**Exercise brief**
Your task is to repeat all of the material exactly.

▼

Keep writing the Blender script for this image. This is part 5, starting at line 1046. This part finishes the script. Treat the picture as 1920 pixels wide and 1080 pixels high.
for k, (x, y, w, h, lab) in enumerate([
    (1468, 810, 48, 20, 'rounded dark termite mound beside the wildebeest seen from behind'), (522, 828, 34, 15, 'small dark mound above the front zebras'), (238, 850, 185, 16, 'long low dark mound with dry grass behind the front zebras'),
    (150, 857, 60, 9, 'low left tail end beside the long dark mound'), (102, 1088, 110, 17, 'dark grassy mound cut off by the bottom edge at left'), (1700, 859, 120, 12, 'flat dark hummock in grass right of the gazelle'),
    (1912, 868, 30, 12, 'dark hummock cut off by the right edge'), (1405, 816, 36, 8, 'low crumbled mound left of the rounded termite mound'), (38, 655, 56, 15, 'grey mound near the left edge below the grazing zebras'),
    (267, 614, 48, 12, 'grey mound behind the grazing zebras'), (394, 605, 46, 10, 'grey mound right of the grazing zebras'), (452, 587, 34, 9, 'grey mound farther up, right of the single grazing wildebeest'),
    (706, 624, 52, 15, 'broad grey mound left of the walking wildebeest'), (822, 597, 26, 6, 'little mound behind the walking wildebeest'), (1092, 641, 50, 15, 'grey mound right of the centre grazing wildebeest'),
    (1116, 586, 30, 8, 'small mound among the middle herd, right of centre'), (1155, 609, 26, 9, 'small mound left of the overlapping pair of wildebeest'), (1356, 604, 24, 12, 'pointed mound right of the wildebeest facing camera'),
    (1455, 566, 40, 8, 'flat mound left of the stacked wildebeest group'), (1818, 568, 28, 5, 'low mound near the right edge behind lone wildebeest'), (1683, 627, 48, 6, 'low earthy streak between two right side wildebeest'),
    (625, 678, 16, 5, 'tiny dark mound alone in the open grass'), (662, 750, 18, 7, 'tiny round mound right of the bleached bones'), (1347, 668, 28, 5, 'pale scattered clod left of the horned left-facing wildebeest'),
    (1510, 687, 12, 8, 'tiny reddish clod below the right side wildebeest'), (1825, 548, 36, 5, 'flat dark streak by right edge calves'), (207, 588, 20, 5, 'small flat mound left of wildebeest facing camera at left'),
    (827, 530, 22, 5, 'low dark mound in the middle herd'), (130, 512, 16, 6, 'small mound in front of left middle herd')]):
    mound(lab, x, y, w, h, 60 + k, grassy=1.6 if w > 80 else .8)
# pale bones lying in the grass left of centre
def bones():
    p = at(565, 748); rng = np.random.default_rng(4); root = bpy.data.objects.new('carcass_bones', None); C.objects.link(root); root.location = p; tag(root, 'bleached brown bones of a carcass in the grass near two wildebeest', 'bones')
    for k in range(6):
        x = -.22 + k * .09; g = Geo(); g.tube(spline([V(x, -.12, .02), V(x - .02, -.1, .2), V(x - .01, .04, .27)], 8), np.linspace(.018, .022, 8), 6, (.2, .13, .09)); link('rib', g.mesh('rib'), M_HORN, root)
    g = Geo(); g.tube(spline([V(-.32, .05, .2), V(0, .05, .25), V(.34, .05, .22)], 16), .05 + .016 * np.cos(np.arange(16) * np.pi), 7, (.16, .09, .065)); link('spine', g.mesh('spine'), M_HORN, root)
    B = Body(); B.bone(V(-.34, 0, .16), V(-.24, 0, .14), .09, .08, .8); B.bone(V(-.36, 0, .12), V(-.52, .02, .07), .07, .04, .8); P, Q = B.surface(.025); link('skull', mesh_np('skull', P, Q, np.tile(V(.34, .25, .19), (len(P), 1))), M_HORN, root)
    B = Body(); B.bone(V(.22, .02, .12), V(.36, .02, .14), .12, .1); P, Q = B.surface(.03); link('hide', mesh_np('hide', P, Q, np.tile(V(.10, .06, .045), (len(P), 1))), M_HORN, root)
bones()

▲

**Exercise response**
Keep writing the Blender script for this image. This is part 5, starting at line 1046. This part finishes the script. Treat the picture as 1920 pixels wide and 1080 pixels high.
for k, (x, y, w, h, lab) in enumerate([
    (1468, 810, 48, 20, 'rounded dark termite mound beside the wildebeest seen from behind'), (522, 828, 34, 15, 'small dark mound above the front zebras'), (238, 850, 185, 16, 'long low dark mound with dry grass behind the front zebras'),
    (150, 857, 60, 9, 'low left tail end beside the long dark mound'), (102, 1088, 110, 17, 'dark grassy mound cut off by the bottom edge at left'), (1700, 859, 120, 12, 'flat dark hummock in grass right of the gazelle'),
    (1912, 868, 30, 12, 'dark hummock cut off by the right edge'), (1405, 816, 36, 8, 'low crumbled mound left of the rounded termite mound'), (38, 655, 56, 15, 'grey mound near the left edge below the grazing zebras'),
    (267, 614, 48, 12, 'grey mound behind the grazing zebras'), (394, 605, 46, 10, 'grey mound right of the grazing zebras'), (452, 587, 34, 9, 'grey mound farther up, right of the single grazing wildebeest'),
    (706, 624, 52, 15, 'broad grey mound left of the walking wildebeest'), (822, 597, 26, 6, 'little mound behind the walking wildebeest'), (1092, 641, 50, 15, 'grey mound right of the centre grazing wildebeest'),
    (1116, 586, 30, 8, 'small mound among the middle herd, right of centre'), (1155, 609, 26, 9, 'small mound left of the overlapping pair of wildebeest'), (1356, 604, 24, 12, 'pointed mound right of the wildebeest facing camera'),
    (1455, 566, 40, 8, 'flat mound left of the stacked wildebeest group'), (1818, 568, 28, 5, 'low mound near the right edge behind lone wildebeest'), (1683, 627, 48, 6, 'low earthy streak between two right side wildebeest'),
    (625, 678, 16, 5, 'tiny dark mound alone in the open grass'), (662, 750, 18, 7, 'tiny round mound right of the bleached bones'), (1347, 668, 28, 5, 'pale scattered clod left of the horned left-facing wildebeest'),
    (1510, 687, 12, 8, 'tiny reddish clod below the right side wildebeest'), (1825, 548, 36, 5, 'flat dark streak by right edge calves'), (207, 588, 20, 5, 'small flat mound left of wildebeest facing camera at left'),
    (827, 530, 22, 5, 'low dark mound in the middle herd'), (130, 512, 16, 6, 'small mound in front of left middle herd')]):
    mound(lab, x, y, w, h, 60 + k, grassy=1.6 if w > 80 else .8)
# pale bones lying in the grass left of centre
def bones():
    p = at(565, 748); rng = np.random.default_rng(4); root = bpy.data.objects.new('carcass_bones', None); C.objects.link(root); root.location = p; tag(root, 'bleached brown bones of a carcass in the grass near two wildebeest', 'bones')
    for k in range(6):
        x = -.22 + k * .09; g = Geo(); g.tube(spline([V(x, -.12, .02), V(x - .02, -.1, .2), V(x - .01, .04, .27)], 8), np.linspace(.018, .022, 8), 6, (.2, .13, .09)); link('rib', g.mesh('rib'), M_HORN, root)
    g = Geo(); g.tube(spline([V(-.32, .05, .2), V(0, .05, .25), V(.34, .05, .22)], 16), .05 + .016 * np.cos(np.arange(16) * np.pi), 7, (.16, .09, .065)); link('spine', g.mesh('spine'), M_HORN, root)
    B = Body(); B.bone(V(-.34, 0, .16), V(-.24, 0, .14), .09, .08, .8); B.bone(V(-.36, 0, .12), V(-.52, .02, .07), .07, .04, .8); P, Q = B.surface(.025); link('skull', mesh_np('skull', P, Q, np.tile(V(.34, .25, .19), (len(P), 1))), M_HORN, root)
    B = Body(); B.bone(V(.22, .02, .12), V(.36, .02, .14), .12, .1); P, Q = B.surface(.03); link('hide', mesh_np('hide', P, Q, np.tile(V(.10, .06, .045), (len(P), 1))), M_HORN, root)
bones()